Adding an additional digital milliammeter to the stock analog meter

Machine: K40
Board: C3D
Firmware: Smoothie

I purchased a 10 turn 1K pot to replace the stock pot on my K40. I also purchased a high accuracy digital milliammeter. My question is, can I just run this ammeter in series with the existing analog meter? Will this have a negative effect on laser power and PWM performance? The digital one I purchased is able to connect to a separate power supply for operating voltage. A link is attached.

I am trying to get a readout of current settings other than attempting to read the analog needle.

https://www.amazon.com/gp/product/B00BYPIWA0/ref=ppx_od_dt_b_asin_title_s00?ie=UTF8&psc=1

Sorry, I’m not familiar with the product you have linked and am not sure how it works. I can only recommend to use the items we recommend and that the laser community agrees on as a whole, in other words, sticking to the basics.

Thanks Ray. If I get it installed and it works well I will post my results and a wiring diagram unless you prefer I do not

So I have successfully installed this meter on my K40. There are 2 thick wires on the meter that get installed inline to the laser current. Find the wire from your analog ammeter that connects directly to the output end of you laser tube. Remove this wire from your ammeter and connect it to the red+ lead on the digital meter. Connect the Black lead from your digital meter back to the open terminal on your analog meter. The thin red wire powers the display and can be connected to the constant 5vdc terminal on your pot. The black thin wire is left unconnected.

In effect, you are simply breaking the current loop between your laser tube and ground and slipping the ammeter in. This mod has been working well for me and combined with the 10 turn pot and resistor I installed allows me to both adjust and record ma readings with much higher precision. The meter has a resolution of .0001 amps or .1ma. Very happy so far

I’m curious as to how this will hold up over time as I’m looking to put in something similar. I’m just wondering what power level this is rated at as you’re sending kilovolts through it, albeit at milliamp levels. Have you noticed the shunt resistor getting hot? I’m not an electrical engineer so don’t put too much faith in what I said. :smiley:

Good question. The shunt resistor is not getting hot but high amperage would cause heat. The high voltage would be concern for arcing. I may be wrong so someone correct me please if I am but since this is being installed on the ground side of the tube, there should be almost a zero voltage drop across the shunt. Working great so far

That’s right, on the ground side of the tube it should be relatively safe. There’s a huge voltage drop across the tube, so the potential goes down from 16-20ish kV (depending on psu) to a few hundred (a couple thousand max) volts across the meter. Arcing and burn-across on the board would still be a concern at the higher end of that spectrum but it’s honestly pretty safe.

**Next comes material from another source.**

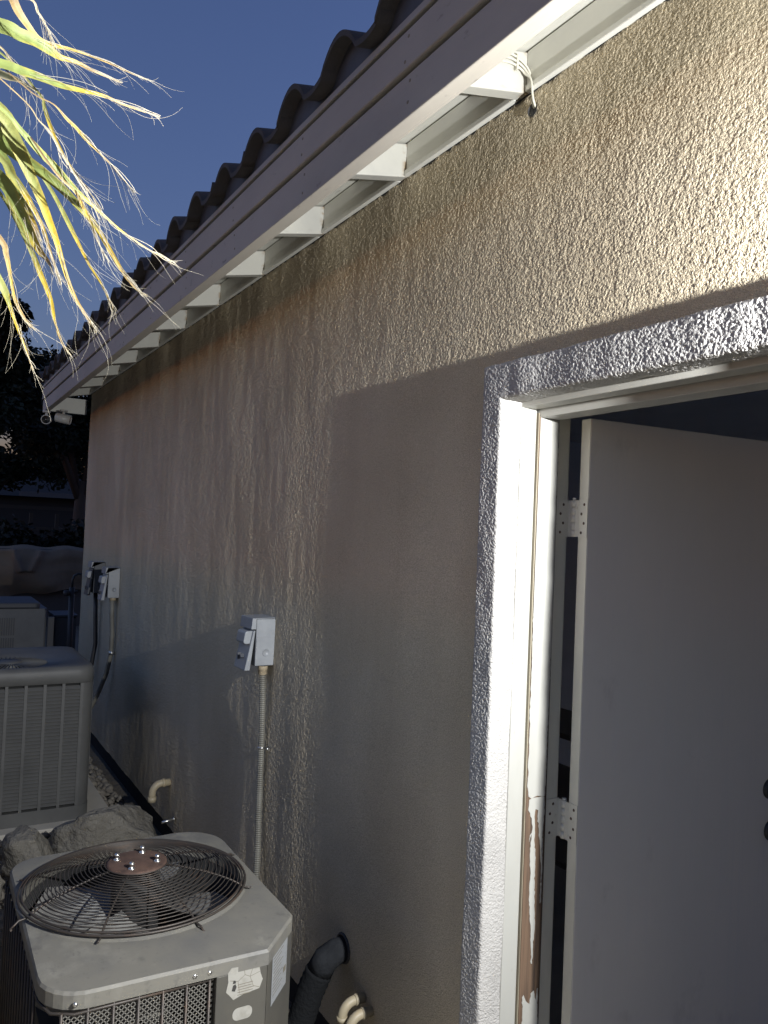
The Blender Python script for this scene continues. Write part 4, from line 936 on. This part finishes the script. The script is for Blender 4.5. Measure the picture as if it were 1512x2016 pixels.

Important note on the design of ammeters in general: The shunt has a low - but well-known - resistance by nature so a very small portion of the current runs through the meter instead of the shunt. The meter itself has a much higher well-known resistance, but that’s usually due to the coils in the movement in the case of an analog meter. In a digital meter it’s actually measuring voltage drop across a calibrated resistor and using Ohm’s law to solve for I. At worst, you end up burning up the ADC in the meter, but that’s unlikely unless you pull a ton of current through it (if that happens you have bigger problems than burning a $10 meter).

Thanks for the info guys. I should have thought about the voltage drop across the tube, but I honestly wouldn’t have had a clue about how much it would be. That all makes good sense and now I feel confident I can add some digital measurement in to my machine.

Provided it is made like a proper amp meter, it should have a very low ohm shunt, and the “meter” reads the voltage drop across the shunt. Generally the resistance of the shunt is so low that it does not affect the current thru it. The same current flows through each meter so each will read the same.